Investment Highlights

  • We maintain our BUY recommendation on N2N Connect (N2N) with an unchanged forecasts and fair value of RM1.50/share, pegged to an FY19F PE of 25x.
  • N2N’s 1HFY18 core net profit of RM7.2mil (-16.7% YoY) came in below expectation, accounting for 36% of our full-year forecast and 29% of full-year consensus estimates.
  • 2QFY18 core profit came in at RM2.8mil, representing a decline of -47% YoY and -37% QoQ. The precipitous drop was largely attributable to the additional tax and penalty amounting to RM5.3mil that was fully recognised in the reported quarter. This was due to the Inland Revenue Board of Malaysia (IRB) disallowing certain capital allowances and intercompany expenses.

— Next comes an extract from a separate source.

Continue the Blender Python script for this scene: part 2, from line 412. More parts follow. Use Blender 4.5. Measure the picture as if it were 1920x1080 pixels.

  • As a result, we estimate an increase in effective tax rate to 26% from 6% for FY18F. However, we believe the expense is one-off in nature and therefore would not affect core earnings going forward.
  • We believe the long-term prospects of N2N are still intact given its potential strategic collaboration with SBI Holdings (SBI). Recall that the two parties intend to develop a blockchain-enabled platform to digitalise the trading of multiple financial instruments in one venue, including equities, derivatives, currencies, etc.
  • In regards to N2N’s near-term growth, we expect earnings to be driven by an industrywide replacement of back office systems (BOS). We understand that most brokers’ BOS are 15-25 years old and a replacement is long overdue. The increasing complexity of trading procedures, such as the recent introduction of shortselling, requires a more advanced BOS, thereby necessitating a system upgrade. N2N is currently among 4 bidders tendering for the work to replace BOS for brokers. There are currently 28 brokers in Malaysia, and a traditional BOS typically costs RM8-12mil.
  • We reiterate our view that a Main Market transfer is in the cards given that N2N’s profit track record adequately satisfies Bursa Malaysia's “profit test” requirement. The time frame for the exercise is estimated at about 6 months.
  • We continue to like N2N due to: 1) its leading position in the online trading solutions space; 2) the acquisition of AFE, which offers tremendous earnings accretion; and 3) the affordability of TCPro Global, which could help the group win the market share from global competitors such as Bloomberg and Thomson Reuters.